Wednesday, January 30, 2008

Winter Window

We look out the window often. It's hard not to with those waves and clouds pulling our attention like a magnet. Winter is here. It arrived late, but better late than never, right? California needs this rain, otherwise everyone will be drinking reclaimed sewage, and as delicious, clean, and healthful as it is touted to be, we still say no thanks. We'll gladly take the gray skies and the torrential downpours. Every now and then, the clouds part and the sky lightens up, like it did Tuesday morning, and we saw this.

Or later in the day, when we saw this. We came home from the market later in the afternoon and put the groceries on the table. Over Roger's shoulder I saw the Red-shouldered hawk on our neighbor's roof. These neighbors are in the process of building their home, so usually there's commotion with ladders, power saws, and hammers, but Tuesday was quiet. So the hawk came to hunt.
There's only one window in this old house I can photograph out of that hasn't already yielded to ancient, wavy glass. The photographs seem soft from being taken through the closed and rain-smudged window. I don't mind, I took seventeen photographs in the five minutes the hawk perched there.
All of the hawk's movement are found in the slight changes in the direction it looks. Its concentration is only broken by the barely perceptible click of the camera shutter.

That's when it turns its gaze on us, where we are looking out at it from the winter window. We have a rare moment when something wild looks back.

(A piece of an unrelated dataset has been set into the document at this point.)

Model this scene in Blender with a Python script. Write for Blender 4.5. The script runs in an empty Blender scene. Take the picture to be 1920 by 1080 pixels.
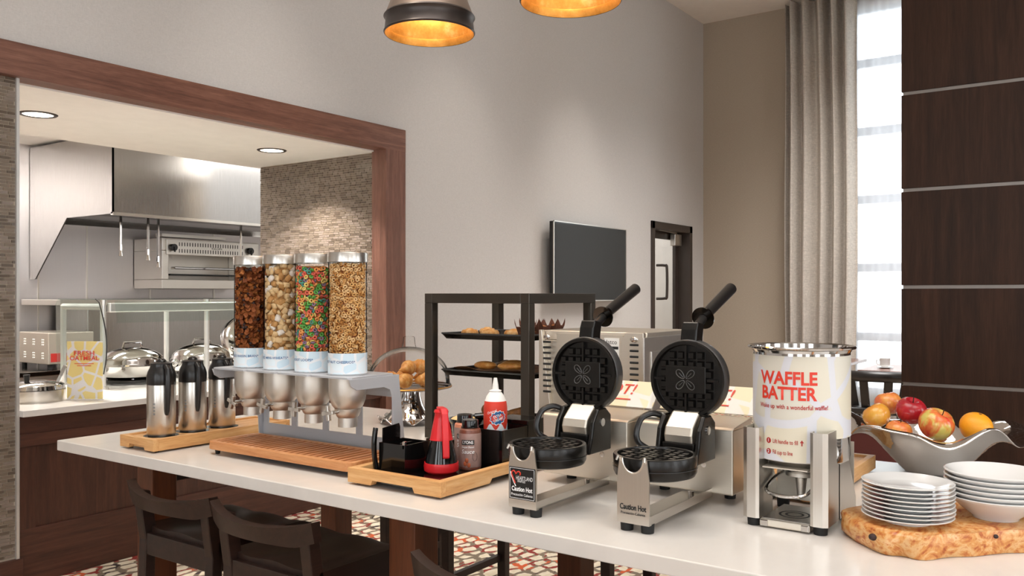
import bpy, bmesh, math, random
import numpy as np
from mathutils import Vector, Matrix
random.seed(7)
PI = math.pi
S = bpy.context.scene
COL = S.collection

# ------------------------------------------------------------------ camera
cam_d = bpy.data.cameras.new('camera'); cam = bpy.data.objects.new('camera', cam_d); COL.objects.link(cam)
cam_d.sensor_width = 36.0; cam_d.lens = 30.41; cam_d.shift_y = 0.00625
cam_d.clip_start = 0.05; cam_d.clip_end = 200
HEAD = math.atan2(1154, 1622)
cam.location = (0, 0, 1.514); cam.rotation_euler = (PI/2, 0, HEAD - PI/2)
S.camera = cam
# ------------------------------------------------------------------ world (overcast daylight)
w = bpy.data.worlds.new('world'); S.world = w; w.use_nodes = True
bg = w.node_tree.nodes['Background']; bg.inputs[0].default_value = (0.93, 0.97, 1.0, 1); bg.inputs[1].default_value = 3.3
# ------------------------------------------------------------------ exposure
S.view_settings.view_transform = 'Standard'; S.view_settings.look = 'None'
S.view_settings.exposure = 0.57; S.view_settings.gamma = 1.0; S.view_settings.use_curve_mapping = False
# ------------------------------------------------------------------ ceiling lights and added area fills
def area(name, loc, sx, sy, power, col=(1, .9, .78), rot=(0, 0, 0), spread=180):
    d = bpy.data.lights.new(name, 'AREA'); d.shape = 'RECTANGLE'; d.size = sx; d.size_y = sy; d.energy = power; d.color = col; d.spread = math.radians(spread)
    o = bpy.data.objects.new(name, d); COL.objects.link(o); o.location = loc; o.rotation_euler = rot
    return o
def spot(name, loc, tgt, power, ang=60, blend=.6, col=(1, .87, .72), rad=.05):
    d = bpy.data.lights.new(name, 'SPOT'); d.energy = power; d.spot_size = math.radians(ang); d.spot_blend = blend
    d.color = col; d.shadow_soft_size = rad
    o = bpy.data.objects.new(name, d); COL.objects.link(o); o.location = loc
    o.rotation_euler = (Vector(tgt) - Vector(loc)).to_track_quat('-Z', 'Y').to_euler()
    return o
area('ceiling_fill_light', (1.0, 1.2, 5.1), 3.0, 3.0, 42, (1, .97, .94), spread=125)  # large soft area fills added to stand in for general ceiling lighting
area('ceiling_fill_light', (1.0, -2.6, 5.1), 3.0, 3.0, 45, (1, .97, .94), spread=130)
area('ceiling_fill_light', (8.6, 1.6, 5.1), 2.4, 2.4, 120, (1, .97, .94), spread=110)  # added fill, brightens the far end of the room
area('kitchen_ceiling_light', (2.6, 6.45, 2.84), 1.6, .3, 55, (1, .97, .93))
area('kitchen_ceiling_light', (5.6, 6.42, 2.84), 1.6, .3, 18, (1, .97, .93))
area('corridor_light', (10.0, 5.9, 3.05), 1.2, .8, 20, (1, .97, .98))
for sx_ in (3.6, 5.6, 7.6):
    spot('ceiling_spot', (sx_, 3.3, 5.1), (sx_ + .1, 4.66, 1.2), 70, 48, 1.0, (1, .93, .85))
for yy in (3.0, 1.9):
    spot('ceiling_spot', (1.7, yy + .9, 5.1), (2.4, yy - .1, .9), 105, 38, .9, rad=.05)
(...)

We ran into an old friend the other day. He's a decade older than Roger, and two decades older than I. We had a nice chat along the railroad tracks about the state of the world and politics. He said, "Oh you two still believe things will change. You know you're going to have to give that up. Things don't change. They really don't." I thought about it for a while, and suspect he is right. I hadn't realized how much I still held on to that hope that things would someday be just as we would like them. How silly such hope seems. Based on what would we nurture such desire?